In the field of construction, thermal insulation bricks have become an important material for building envelopes due to their excellent thermal insulation performance. Thermal conductivity, as the core parameter for measuring the performance of thermal insulation bricks, directly affects the energy consumption of buildings and the quality of indoor thermal environment. However, how to accurately measure the thermal conductivity of thermal insulation bricks is of great significance to building energy-saving design, thermal insulation material research and development, and quality control.
1. Definition of thermal conductivity of insulation bricks
1.1 What is thermal conductivity?
Thermal conductivity refers to the energy transferred through an area of 1m2 in 1s when the temperature difference between the two surfaces of a 1m thick material is 1k under stable heat transfer conditions. The unit is W/(m*k). It reflects the ability of a material to conduct energy. The smaller the thermal conductivity, the better the thermal insulation performance of the material.
1.2 Factors affecting thermal conductivity of insulation bricks
1.1.1 Material composition and structural composition. The type and proportion of raw materials and the internal pore structure of insulation bricks have a significant impact on thermal conductivity.
1.1.2 Temperature. Generally speaking, as the temperature rises, the molecular thermal motion inside the insulation bricks becomes intense and the thermal conductivity increases significantly.
1.1.3 Humidity. The intrusion of moisture will fill the gaps inside the insulation bricks. The thermal conductivity of water is much higher than that of air, and the thermal conductivity of the thermal insulation bricks will increase.
2. Experimental steps
2.1 Preparation before testing
Sample preparation: We selected an insulation brick with a smooth surface and a specification of not less than 100mm*100mm*10mm for testing.
2.2 Measurement method
This experiment used the transient heat source method, which is a measurement method that determines the thermal conductivity by measuring the temperature change when the material is heated or cooled instantly.
2.3 Experimental equipment
TCM-S thermal conductivity tester (produced by Xiangyi Instruments Xiangtan Limited).
2.4 Experimental procedures
2.4.1 Equipment calibration: Before the experiment begins, the thermal conductivity meter needs to be calibrated to ensure the accuracy of the test results. The calibration step includes coefficient calibration to ensure that the instrument can stably and accurately record data during the test.
2.4.2 Place the sample between the upper and lower clamps (as shown in the figure below) and adjust the required parameters according to the operating instructions, such as time (160), probe, power, and reference.
2.5 Experimental analysis
Indoor temperature fluctuates, and as the temperature rises, the thermal conductivity will increase significantly. The difference in pore size. Normally, the porosity of insulation bricks is high, and the thermal conductivity coefficient of small pore size tests will be low. When humidity increases, the thermal conductivity of insulation bricks will also increase significantly.

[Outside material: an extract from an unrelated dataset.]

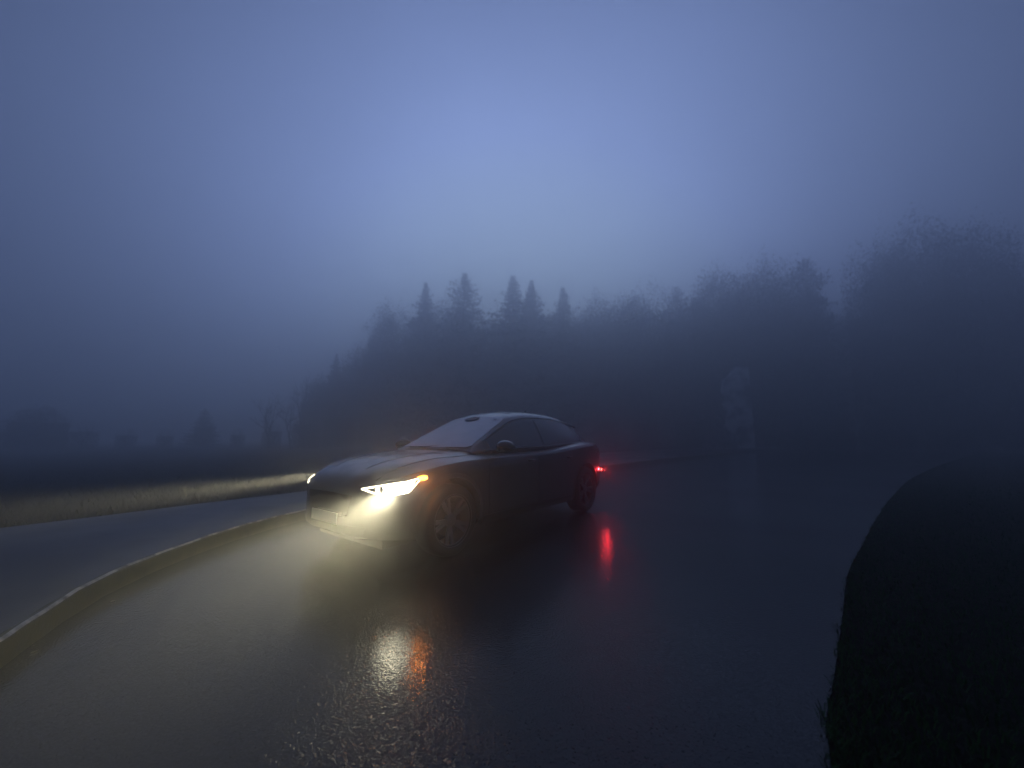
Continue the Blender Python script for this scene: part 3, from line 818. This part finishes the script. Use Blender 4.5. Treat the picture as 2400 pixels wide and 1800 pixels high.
# ------------------------------------------------------------------ lamps
lens = mat('lamp_housing', (.03, .03, .03), .1, coat=1)
lamp_core = emis('headlamp_glow', (1.0, .93, .68), 35)
lamp_line = emis('daylight_strip_glow', (1.0, .92, .66), 4)
amber = emis('indicator_glow', (1.0, .26, .02), 22)
redm = emis('rear_lamp_glow', (1.0, .05, .04), 25)
def px_grid(top, bot, n, m): return outward(grid_cast(top, bot, lambda u, v: cast_px(BB, u, v), n, m))
HT = [(848, 1145), (900, 1136), (950, 1128), (984, 1119)]
HB = [(850, 1149), (880, 1159), (925, 1161), (960, 1155), (985, 1125)]
house = px_grid(HT, HB, 16, 6)
core = px_grid([(898, 1142), (925, 1136), (955, 1131), (972, 1129)], [(902, 1157), (925, 1159), (950, 1156), (963, 1149)], 10, 5)
proj1 = px_grid([(880, 1146), (890, 1144)], [(882, 1155), (891, 1156)], 4, 4)
linet = px_grid(HT, [(u, v + 4) for u, v in HT], 16, 3)
lineb = px_grid([(u + 2, v - 3.5) for u, v in HB[:-1]] + [(980, 1126)], HB, 16, 3)
turn = px_grid([(979, 1118), (990, 1115), (1000, 1116)], [(980, 1124), (992, 1126), (1001, 1122)], 6, 4)
def centre(g): 
    p = Vector((0, 0, 0)); n = 0
    for row in g:
        for q, _ in row: p += q; n += 1
    return p / n
lamp_c = centre(core); turn_c = centre(turn)
print('lamp', lamp_c, 'turn', turn_c)
def lamp(name, kind, loc, energy, color, parent, **k):
    d = bpy.data.lights.new(name, kind); d.energy = energy; d.color = color
    for a, b in k.items(): setattr(d, a, b)
    o = bpy.data.objects.new(name, d); COL.objects.link(o); o.location = loc; o.parent = parent; return o
def headlight_nodes(d, s):
    """a dipped beam: sharp upper cut-off, hot just beneath it, wide and fading downwards"""
    d.use_nodes = True; t = d.node_tree; n = t.nodes.new; l = t.links.new
    em = t.nodes['Emission']; tc = n('ShaderNodeTexCoord'); sp = n('ShaderNodeSeparateXYZ'); l(tc.outputs['Normal'], sp.inputs[0])
    def mth(op, a, b=None, c=None):
        q = n('ShaderNodeMath'); q.operation = op
        for i, v in enumerate((a, b, c)):
            if v is None: continue
            if isinstance(v, (int, float)): q.inputs[i].default_value = v
            else: l(v, q.inputs[i])
        return q.outputs[0]
    az = mth('ABSOLUTE', sp.outputs[2]); az = mth('MAXIMUM', az, .05)
    ty = mth('DIVIDE', sp.outputs[1], az); tx = mth('DIVIDE', sp.outputs[0], az)
    cut = n('ShaderNodeMapRange'); cut.interpolation_type = 'SMOOTHSTEP'; cut.inputs['From Min'].default_value = .012; cut.inputs['From Max'].default_value = -.03
    l(ty, cut.inputs['Value'])
    ox = mth('MULTIPLY', tx, -float(s))                # positive towards the outer side of the car
    dy = mth('MINIMUM', ty, 0.0)
    streak = mth('EXPONENT', mth('MULTIPLY_ADD', mth('MULTIPLY', tx, tx), -7.0, mth('MULTIPLY', dy, 34.0)))
    dx = mth('SUBTRACT', ox, .60)
    kd = mth('MULTIPLY_ADD', mth('GREATER_THAN', dx, 0.0), 3.8, -8.0)
    fan = mth('EXPONENT', mth('MULTIPLY_ADD', mth('MULTIPLY', dx, dx), kd, mth('MULTIPLY', dy, 14.0)))
    f = mth('MULTIPLY', mth('MULTIPLY_ADD', streak, .6 if s > 0 else 3.4, mth('MULTIPLY', fan, 1.6 if s > 0 else .3)), cut.outputs[0])
    f = mth('MULTIPLY_ADD', f, 1.0, .0003)
    l(f, em.inputs['Strength'])
BEAM, HALO = 3500, 0.8
WARM = (1.0, .89, .54)
for s in (1, -1):
    mg = (lambda g: g) if s > 0 else mirror_grid
    hl = shell('headlight', mg(house), lens, car, .004, .02)
    shell('main_beam_lamp', mg(core), lamp_core, hl, .009, .006)
    shell('inner_lamp', mg(proj1), lamp_line, hl, .009, .006)
    shell('light_strip', mg(linet), lamp_line, hl, .008, .005); shell('light_strip', mg(lineb), lamp_line, hl, .008, .005)
    tl = shell('turn_signal', mg(turn), amber if s > 0 else mat('amber_lens', (.5, .18, .03), .2), car, .009, .012)
    c = Vector((lamp_c.x, s * lamp_c.y, lamp_c.z))
    b = lamp('headlight_beam', 'SPOT', c + Vector((.05, .035 * s, 0 if s > 0 else .03)), BEAM, WARM, car, spot_size=R(150), spot_blend=.3, shadow_soft_size=.05)
    b.rotation_euler = (math.pi / 2 - R(.6), 0, -math.pi / 2)
    headlight_nodes(b.data, s)
    lamp('headlight_halo', 'POINT', c + Vector((.07, .07 * s, .03)), HALO * .6, WARM, car, shadow_soft_size=.04)
lamp('indicator_bulb', 'POINT', turn_c + Vector((.03, .06, 0)), 4.0, (1, .25, .02), car, shadow_soft_size=.02)
# rear lamps
rc = cast_px(BB, 1399, 1113)
print('rear cast', rc[0])
rx, rz = -2.17, .63
def dome(name, c, nrm, rad, depth, m, parent):
    bm = bmesh.new(); bmesh.ops.create_uvsphere(bm, u_segments=20, v_segments=12, radius=1)
    q = Vector((0, 0, 1)).rotation_difference(nrm).to_matrix()
    for v in bm.verts: v.co = c + q @ Vector((v.co.x * rad, v.co.y * rad, v.co.z * depth))
    return bm_obj(name, bm, m, parent, True)
for s in (1, -1):
    h = cast_side(BB, rx, rz, s); ho = dome('rear_marker_lamp', h[0], Vector((-.5, s, 0)).normalized(), .034, .02, clad, car)
    dome('lit_lens', h[0] + Vector((-.006, .012 * s, 0)), Vector((-.5, s, 0)).normalized(), .024, .016, redm, ho)
    g = outward(grid_cast([(-2.02, .99), (-2.28, .93)], [(-2.02, .93), (-2.27, .87)], lambda x, z: cast_side(BB, x, z), 6, 4))
    shell('tail_light', g if s > 0 else mirror_grid(g), mat('red_lens', (.12, .008, .008), .15, coat=1), car, .006, .012)
rl = cast_side(BB, rx, rz)[0]
lamp('rear_lamp_bulb', 'POINT', rl + Vector((-.10, .05, 0)), 3.5, (1, .03, .04), car, shadow_soft_size=.02)
W = Mcar @ rl; dv_ = Vector((W.x, W.y, W.z - CH)); yc = dv_.y * math.cos(PIT) + dv_.z * math.sin(PIT); zc = -dv_.y * math.sin(PIT) + dv_.z * math.cos(PIT)
print('rear lamp px', 1200 + FPX * dv_.x / yc, 900 - FPX * zc / yc)

# ------------------------------------------------------------------ fallen leaves
leaf_m = mat('fallen_leaf', (.30, .22, .08), .35)
noise_color(leaf_m, (.08, .06, .025), (.16, .13, .06), 30, 3)
base_me = None
def leaf_mesh():
    pts = [(0, -.035), (.012, -.02), (.022, 0), (.016, .02), (0, .04), (-.016, .02), (-.022, 0), (-.012, -.02)]
    bm = bmesh.new(); vv = [bm.verts.new((x, y, .003 + 3 * x * x + .06 * abs(y) * .3)) for x, y in pts]; f = bm.faces.new(vv)
    ex = bmesh.ops.extrude_face_region(bm, geom=[f]); bmesh.ops.translate(bm, vec=(0, 0, .0015), verts=[e for e in ex['geom'] if isinstance(e, bmesh.types.BMVert)])
    bmesh.ops.recalc_face_normals(bm, faces=bm.faces)
    me = bpy.data.meshes.new('fallen_leaf'); bm.to_mesh(me); bm.free(); me.materials.append(leaf_m); return me
lm = leaf_mesh()
for u, v, a, lab in [(264, 1411, .4, 'pale fallen leaf lying furthest out on the asphalt below the kerb'), (93, 1485, 1.2, 'pale fallen leaf against the kerb foot, nearer the left edge'),
                     (70, 1512, 2.2, 'yellow fallen leaf just below the one at the kerb foot'), (80, 1530, .1, 'dull fallen leaf nearest the camera by the left kerb')]:
    o = bpy.data.objects.new('fallen_leaf', lm); COL.objects.link(o); x, y = gp(u, v); o.location = (x, y, .004); o.rotation_euler = (0, 0, a); o.scale = (.6, .6, .6)
    tag(o, lab, 'leaf', 'fallen leaves on the asphalt')

# ------------------------------------------------------------------ soft last daylight and the fog
sd = bpy.data.lights.new('sun', 'SUN'); sd.energy = .05; sd.angle = R(40); sd.color = (.75, .82, 1.0)
so = bpy.data.objects.new('sun', sd); COL.objects.link(so)
so.rotation_euler = (R(60), 0, R(180))
hz = bpy.data.materials.new('fog'); hz.use_nodes = True; t = hz.node_tree; t.nodes.clear()
o_ = t.nodes.new('ShaderNodeOutputMaterial'); pv_ = t.nodes.new('ShaderNodeVolumePrincipled')
pv_.inputs['Color'].default_value = (*FOG_COLOR, 1); pv_.inputs['Density'].default_value = FOG_DENSITY; pv_.inputs['Anisotropy'].default_value = FOG_G
t.links.new(pv_.outputs[0], o_.inputs['Volume'])
bm = bmesh.new(); bmesh.ops.create_cube(bm, size=1); bmesh.ops.scale(bm, vec=(1000, 1000, 33), verts=bm.verts); bmesh.ops.translate(bm, vec=(3, 150, 15.4), verts=bm.verts)
hb = bm_obj('haze', bm, hz); tag(hb, 'pale evening fog over the whole place', kind='stuff')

2.6 Experimental Conclusion
The thermal conductivity of insulation bricks is a key indicator to measure their thermal insulation performance. The lower the thermal conductivity, the better the thermal insulation performance. By accurately measuring the thermal conductivity of insulation bricks with a thermal conductivity meter, we can intuitively understand the quality of its insulation performance, thereby judging whether the insulation bricks meet the relevant quality standards and requirements, providing an important basis for engineering material selection.